When service starts, its been a while since I messed with the linux-wlan.net drivers, but last I checked, you have to manually restart pcmcia after making manual changes to a file in order to switch networks... then again, it has been years, all of the documentation would explain it faster, and that's in /etc/wlan
Also,
There's two entire other drivers for this card, the orinoco_cs set that sometimes bogs down on newer firmware and the host_ap modules, which work fine in managed and ad-hoc modes too.
orinoco_cs is what i had been using in coridnation with the linux-wlan... i can probably do a script that will cp the approperiate network into place and then restart pcmcia to make it read the changes, but is there a better solution that would just allow me to set the parameters on the fly and go?
The linux-wlan.net modules are one set of drivers for the prism2 chipset, under /sbin/lsmod they'll be listed as prism2_cs, p8211, etc... As far as I know, the settings have to handed to the module on module load, which means a hard restart of pcmcia every time you want to change essids...
The orinoco_cs modules are part of the default kernel and should have loaded for the card originally.
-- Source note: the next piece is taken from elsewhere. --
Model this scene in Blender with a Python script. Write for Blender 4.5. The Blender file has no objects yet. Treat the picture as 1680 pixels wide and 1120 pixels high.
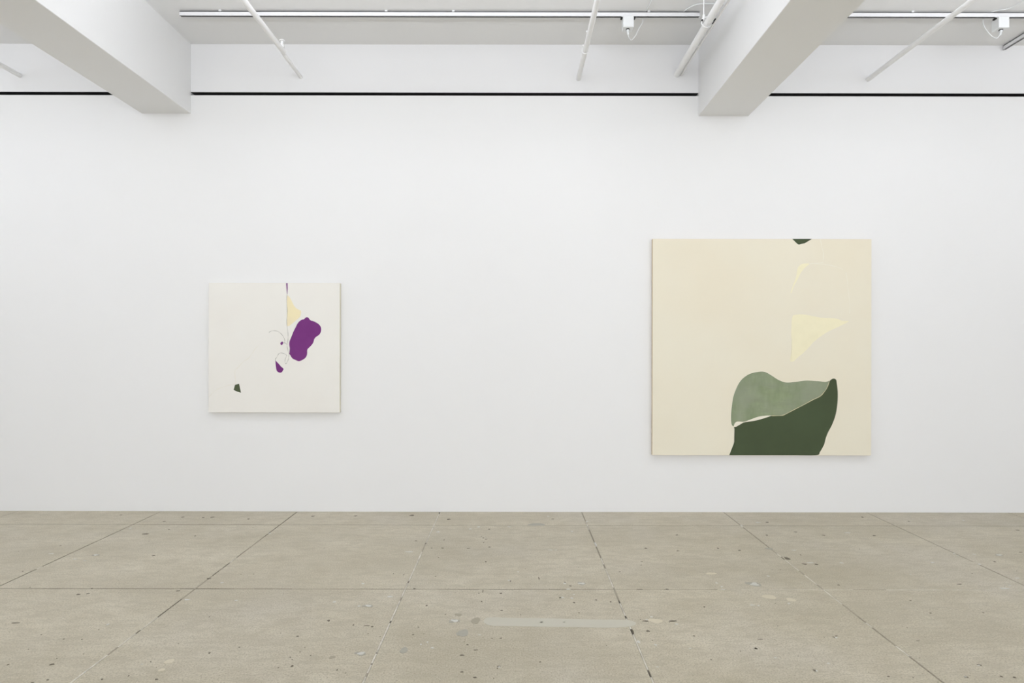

They are compliant with the wireless tools api and should take commands like "iwconfig eth0 essid bob" and so forth.
iwconfig <enter> reports that wlan0 can see whichever ap i'm in range of....either home or work. but when i say ifconfig wlan0 essid whatever it comes back and says function not impolemented for device wlan0. i don't believe eth0 shows up but maybe ifconfig will say differently..... should iwconfig show eth0 as well if its defined?
Actually, do you just have the "dmesg" dump for when the driver loaded? I haven't successfully dealt with this linuxant stuff yet. The only laptop I had around to abuse up until recently is running Gentoo, and what they patch the kernel with does not work out with linuxant's wrappers.